Data for processing:
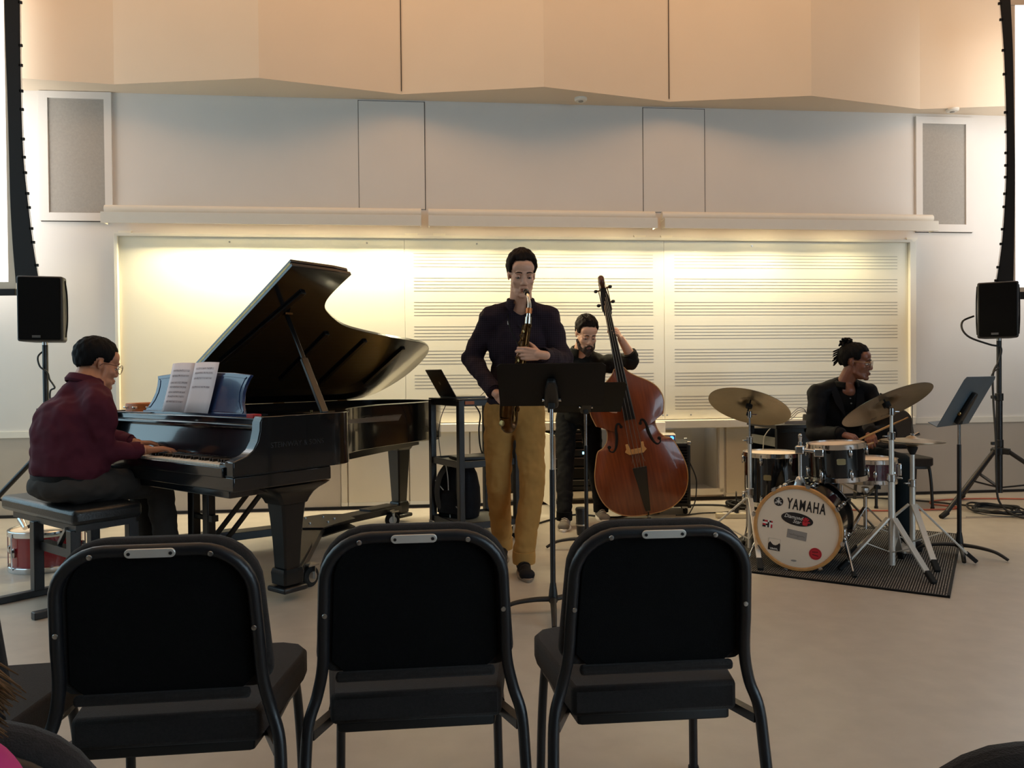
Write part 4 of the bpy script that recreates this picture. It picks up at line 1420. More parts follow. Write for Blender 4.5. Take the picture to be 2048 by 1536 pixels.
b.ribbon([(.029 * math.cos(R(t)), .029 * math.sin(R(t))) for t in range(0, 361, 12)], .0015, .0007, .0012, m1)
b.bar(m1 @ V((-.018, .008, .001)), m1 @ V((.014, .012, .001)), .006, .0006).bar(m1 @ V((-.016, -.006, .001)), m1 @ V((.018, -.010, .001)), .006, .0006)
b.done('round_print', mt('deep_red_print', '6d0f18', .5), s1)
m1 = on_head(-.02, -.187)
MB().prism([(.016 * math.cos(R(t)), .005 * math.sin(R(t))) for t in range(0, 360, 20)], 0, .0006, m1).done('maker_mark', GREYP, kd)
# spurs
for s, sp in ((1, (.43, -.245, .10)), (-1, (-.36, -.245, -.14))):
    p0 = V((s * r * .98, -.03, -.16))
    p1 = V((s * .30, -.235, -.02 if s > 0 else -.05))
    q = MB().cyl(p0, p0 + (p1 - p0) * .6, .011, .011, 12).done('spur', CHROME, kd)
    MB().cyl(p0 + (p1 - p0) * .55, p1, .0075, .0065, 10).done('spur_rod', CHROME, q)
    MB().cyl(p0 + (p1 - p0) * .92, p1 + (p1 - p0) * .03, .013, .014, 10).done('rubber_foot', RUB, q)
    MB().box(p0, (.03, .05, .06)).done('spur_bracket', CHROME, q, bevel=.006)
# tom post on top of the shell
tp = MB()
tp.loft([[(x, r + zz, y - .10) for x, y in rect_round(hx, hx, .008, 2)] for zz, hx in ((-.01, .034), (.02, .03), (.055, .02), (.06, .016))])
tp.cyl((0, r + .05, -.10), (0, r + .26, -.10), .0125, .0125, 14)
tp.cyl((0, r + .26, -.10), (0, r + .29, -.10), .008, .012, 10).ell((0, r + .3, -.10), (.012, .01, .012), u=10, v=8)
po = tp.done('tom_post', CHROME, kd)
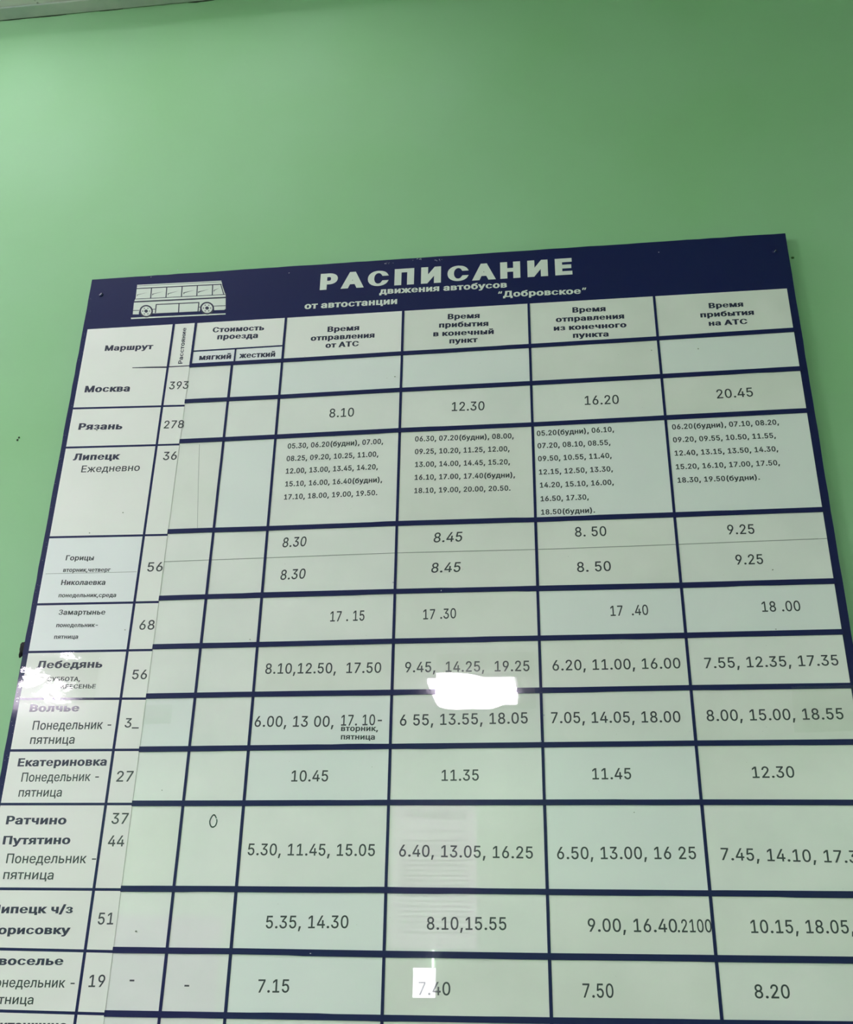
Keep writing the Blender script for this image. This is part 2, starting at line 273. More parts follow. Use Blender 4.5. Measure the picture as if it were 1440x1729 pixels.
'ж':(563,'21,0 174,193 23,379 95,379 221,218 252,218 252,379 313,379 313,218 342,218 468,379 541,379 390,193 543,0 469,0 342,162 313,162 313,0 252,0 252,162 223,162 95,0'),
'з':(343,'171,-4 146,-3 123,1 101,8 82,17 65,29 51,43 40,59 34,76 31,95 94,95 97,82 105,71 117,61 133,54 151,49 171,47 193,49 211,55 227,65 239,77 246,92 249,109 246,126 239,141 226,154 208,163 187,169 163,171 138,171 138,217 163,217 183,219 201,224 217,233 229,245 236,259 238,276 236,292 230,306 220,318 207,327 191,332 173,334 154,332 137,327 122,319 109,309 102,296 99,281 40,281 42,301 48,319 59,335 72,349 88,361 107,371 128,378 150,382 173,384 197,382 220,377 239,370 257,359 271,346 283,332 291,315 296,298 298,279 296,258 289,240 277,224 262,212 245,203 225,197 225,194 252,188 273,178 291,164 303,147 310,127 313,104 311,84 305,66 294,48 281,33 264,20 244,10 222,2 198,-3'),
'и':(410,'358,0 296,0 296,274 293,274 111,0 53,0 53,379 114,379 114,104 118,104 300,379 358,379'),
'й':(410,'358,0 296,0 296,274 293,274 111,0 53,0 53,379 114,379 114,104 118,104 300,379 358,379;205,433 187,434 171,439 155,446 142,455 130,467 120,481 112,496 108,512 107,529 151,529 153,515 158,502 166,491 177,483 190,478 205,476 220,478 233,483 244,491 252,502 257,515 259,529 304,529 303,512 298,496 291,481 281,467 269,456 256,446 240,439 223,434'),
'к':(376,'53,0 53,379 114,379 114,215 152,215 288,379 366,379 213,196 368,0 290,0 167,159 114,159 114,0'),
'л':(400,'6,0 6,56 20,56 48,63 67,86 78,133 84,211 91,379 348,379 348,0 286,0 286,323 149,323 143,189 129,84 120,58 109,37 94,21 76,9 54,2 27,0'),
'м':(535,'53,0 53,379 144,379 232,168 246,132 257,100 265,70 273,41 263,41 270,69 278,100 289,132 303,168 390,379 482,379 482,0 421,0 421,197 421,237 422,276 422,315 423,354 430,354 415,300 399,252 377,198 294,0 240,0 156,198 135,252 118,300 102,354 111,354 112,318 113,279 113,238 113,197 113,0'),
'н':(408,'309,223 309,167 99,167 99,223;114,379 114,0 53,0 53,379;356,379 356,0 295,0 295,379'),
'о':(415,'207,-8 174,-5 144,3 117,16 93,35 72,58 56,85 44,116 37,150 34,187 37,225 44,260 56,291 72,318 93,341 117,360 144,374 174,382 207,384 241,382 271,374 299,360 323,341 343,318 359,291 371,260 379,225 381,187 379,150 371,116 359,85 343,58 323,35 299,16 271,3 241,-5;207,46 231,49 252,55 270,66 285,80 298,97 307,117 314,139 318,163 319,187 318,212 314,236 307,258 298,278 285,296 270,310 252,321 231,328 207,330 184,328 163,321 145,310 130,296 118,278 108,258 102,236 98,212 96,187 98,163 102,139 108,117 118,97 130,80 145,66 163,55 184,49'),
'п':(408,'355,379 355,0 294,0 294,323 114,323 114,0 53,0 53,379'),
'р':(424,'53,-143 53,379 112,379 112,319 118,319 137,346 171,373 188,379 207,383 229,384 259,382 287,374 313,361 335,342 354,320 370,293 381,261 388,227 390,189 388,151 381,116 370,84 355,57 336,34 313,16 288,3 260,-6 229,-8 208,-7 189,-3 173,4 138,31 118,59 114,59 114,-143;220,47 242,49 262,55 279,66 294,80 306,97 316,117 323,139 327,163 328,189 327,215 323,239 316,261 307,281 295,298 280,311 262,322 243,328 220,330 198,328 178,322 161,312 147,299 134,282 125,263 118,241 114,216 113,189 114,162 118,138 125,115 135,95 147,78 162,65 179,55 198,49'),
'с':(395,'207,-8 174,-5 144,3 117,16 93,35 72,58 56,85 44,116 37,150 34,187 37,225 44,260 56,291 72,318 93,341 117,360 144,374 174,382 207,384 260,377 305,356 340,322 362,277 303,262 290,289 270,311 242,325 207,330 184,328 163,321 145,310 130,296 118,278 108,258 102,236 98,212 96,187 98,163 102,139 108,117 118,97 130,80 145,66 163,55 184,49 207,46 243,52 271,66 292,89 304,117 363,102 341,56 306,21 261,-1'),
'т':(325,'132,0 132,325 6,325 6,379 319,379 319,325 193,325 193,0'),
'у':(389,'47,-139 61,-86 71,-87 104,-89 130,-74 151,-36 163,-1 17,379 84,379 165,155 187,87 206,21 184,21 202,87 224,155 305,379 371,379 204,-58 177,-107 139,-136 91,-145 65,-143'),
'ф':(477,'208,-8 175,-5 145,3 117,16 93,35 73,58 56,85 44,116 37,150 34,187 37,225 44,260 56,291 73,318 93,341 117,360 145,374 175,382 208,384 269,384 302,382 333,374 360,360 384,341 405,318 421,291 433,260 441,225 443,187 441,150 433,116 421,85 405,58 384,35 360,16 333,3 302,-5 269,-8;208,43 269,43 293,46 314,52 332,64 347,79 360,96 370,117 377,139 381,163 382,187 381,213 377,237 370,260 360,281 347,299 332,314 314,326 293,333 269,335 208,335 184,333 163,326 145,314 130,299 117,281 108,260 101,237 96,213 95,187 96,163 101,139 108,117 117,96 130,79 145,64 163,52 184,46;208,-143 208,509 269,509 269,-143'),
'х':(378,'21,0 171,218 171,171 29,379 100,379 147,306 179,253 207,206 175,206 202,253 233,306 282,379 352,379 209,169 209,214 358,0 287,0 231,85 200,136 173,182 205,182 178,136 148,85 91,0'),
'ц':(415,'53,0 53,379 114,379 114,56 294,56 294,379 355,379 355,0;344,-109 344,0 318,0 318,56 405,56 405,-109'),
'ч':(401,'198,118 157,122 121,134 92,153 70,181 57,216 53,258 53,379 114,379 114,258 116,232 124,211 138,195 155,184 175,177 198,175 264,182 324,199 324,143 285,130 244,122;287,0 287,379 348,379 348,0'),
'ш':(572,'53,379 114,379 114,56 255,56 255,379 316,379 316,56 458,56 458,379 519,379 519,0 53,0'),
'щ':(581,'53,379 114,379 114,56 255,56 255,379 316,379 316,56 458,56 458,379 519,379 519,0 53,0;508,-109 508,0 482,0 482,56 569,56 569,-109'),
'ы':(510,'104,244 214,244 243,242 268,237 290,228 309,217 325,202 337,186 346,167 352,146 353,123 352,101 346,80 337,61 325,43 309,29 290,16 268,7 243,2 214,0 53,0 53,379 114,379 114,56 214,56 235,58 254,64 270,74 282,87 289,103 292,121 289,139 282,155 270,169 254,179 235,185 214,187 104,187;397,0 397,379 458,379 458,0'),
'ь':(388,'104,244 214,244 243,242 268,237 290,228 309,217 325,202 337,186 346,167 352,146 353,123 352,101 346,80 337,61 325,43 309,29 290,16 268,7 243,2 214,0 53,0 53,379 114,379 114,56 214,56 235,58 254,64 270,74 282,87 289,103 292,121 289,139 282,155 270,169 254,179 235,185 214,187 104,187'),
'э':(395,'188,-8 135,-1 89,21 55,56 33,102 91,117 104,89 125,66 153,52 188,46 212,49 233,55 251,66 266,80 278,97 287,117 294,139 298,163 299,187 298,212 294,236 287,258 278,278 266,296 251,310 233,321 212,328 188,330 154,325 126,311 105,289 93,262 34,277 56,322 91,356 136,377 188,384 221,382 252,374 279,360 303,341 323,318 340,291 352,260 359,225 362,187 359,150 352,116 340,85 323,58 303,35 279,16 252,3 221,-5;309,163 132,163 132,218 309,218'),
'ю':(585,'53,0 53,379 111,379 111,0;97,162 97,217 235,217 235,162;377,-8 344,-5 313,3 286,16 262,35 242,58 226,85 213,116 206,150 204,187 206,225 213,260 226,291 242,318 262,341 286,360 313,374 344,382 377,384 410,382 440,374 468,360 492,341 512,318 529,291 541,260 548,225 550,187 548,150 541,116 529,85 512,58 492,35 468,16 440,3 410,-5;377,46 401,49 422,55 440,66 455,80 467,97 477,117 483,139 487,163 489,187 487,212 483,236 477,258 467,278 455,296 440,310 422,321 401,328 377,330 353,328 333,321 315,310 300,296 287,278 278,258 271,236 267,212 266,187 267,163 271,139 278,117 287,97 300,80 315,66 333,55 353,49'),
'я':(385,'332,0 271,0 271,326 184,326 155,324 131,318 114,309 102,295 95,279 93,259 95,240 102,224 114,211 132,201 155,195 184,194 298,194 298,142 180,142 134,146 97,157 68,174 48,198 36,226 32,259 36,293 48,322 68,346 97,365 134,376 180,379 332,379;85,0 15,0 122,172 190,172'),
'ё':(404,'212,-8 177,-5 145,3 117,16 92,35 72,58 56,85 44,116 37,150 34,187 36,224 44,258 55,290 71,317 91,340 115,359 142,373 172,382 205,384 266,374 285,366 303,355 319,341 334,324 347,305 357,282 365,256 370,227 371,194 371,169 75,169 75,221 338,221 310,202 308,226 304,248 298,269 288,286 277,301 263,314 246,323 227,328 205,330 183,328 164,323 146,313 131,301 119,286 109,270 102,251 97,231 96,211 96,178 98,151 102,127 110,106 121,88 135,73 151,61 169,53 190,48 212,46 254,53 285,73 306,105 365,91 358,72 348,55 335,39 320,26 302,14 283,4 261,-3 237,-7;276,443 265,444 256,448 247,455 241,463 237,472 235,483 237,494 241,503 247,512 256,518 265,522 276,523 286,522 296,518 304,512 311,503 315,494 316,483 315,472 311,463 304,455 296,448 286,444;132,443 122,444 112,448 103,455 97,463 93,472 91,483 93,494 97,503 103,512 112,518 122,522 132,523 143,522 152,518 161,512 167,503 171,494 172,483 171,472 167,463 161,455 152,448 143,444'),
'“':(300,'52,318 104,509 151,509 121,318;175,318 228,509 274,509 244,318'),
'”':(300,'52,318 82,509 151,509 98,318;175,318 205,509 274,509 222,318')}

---

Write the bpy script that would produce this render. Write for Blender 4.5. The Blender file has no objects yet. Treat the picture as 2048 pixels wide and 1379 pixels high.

Task instructions:
The first line to be transcribed is the one containing "Write part 4", and the last is the one containing "po = tp.done('tom_post', CHROME, kd)". Transcribe exactly those lines and nothing else.

Answer to the problem:
Write part 4 of the bpy script that recreates this picture. It picks up at line 1420. More parts follow. Write for Blender 4.5. Take the picture to be 2048 by 1536 pixels.
b.ribbon([(.029 * math.cos(R(t)), .029 * math.sin(R(t))) for t in range(0, 361, 12)], .0015, .0007, .0012, m1)
b.bar(m1 @ V((-.018, .008, .001)), m1 @ V((.014, .012, .001)), .006, .0006).bar(m1 @ V((-.016, -.006, .001)), m1 @ V((.018, -.010, .001)), .006, .0006)
b.done('round_print', mt('deep_red_print', '6d0f18', .5), s1)
m1 = on_head(-.02, -.187)
MB().prism([(.016 * math.cos(R(t)), .005 * math.sin(R(t))) for t in range(0, 360, 20)], 0, .0006, m1).done('maker_mark', GREYP, kd)
# spurs
for s, sp in ((1, (.43, -.245, .10)), (-1, (-.36, -.245, -.14))):
    p0 = V((s * r * .98, -.03, -.16))
    p1 = V((s * .30, -.235, -.02 if s > 0 else -.05))
    q = MB().cyl(p0, p0 + (p1 - p0) * .6, .011, .011, 12).done('spur', CHROME, kd)
    MB().cyl(p0 + (p1 - p0) * .55, p1, .0075, .0065, 10).done('spur_rod', CHROME, q)
    MB().cyl(p0 + (p1 - p0) * .92, p1 + (p1 - p0) * .03, .013, .014, 10).done('rubber_foot', RUB, q)
    MB().box(p0, (.03, .05, .06)).done('spur_bracket', CHROME, q, bevel=.006)
# tom post on top of the shell
tp = MB()
tp.loft([[(x, r + zz, y - .10) for x, y in rect_round(hx, hx, .008, 2)] for zz, hx in ((-.01, .034), (.02, .03), (.055, .02), (.06, .016))])
tp.cyl((0, r + .05, -.10), (0, r + .26, -.10), .0125, .0125, 14)
tp.cyl((0, r + .26, -.10), (0, r + .29, -.10), .008, .012, 10).ell((0, r + .3, -.10), (.012, .01, .012), u=10, v=8)
po = tp.done('tom_post', CHROME, kd)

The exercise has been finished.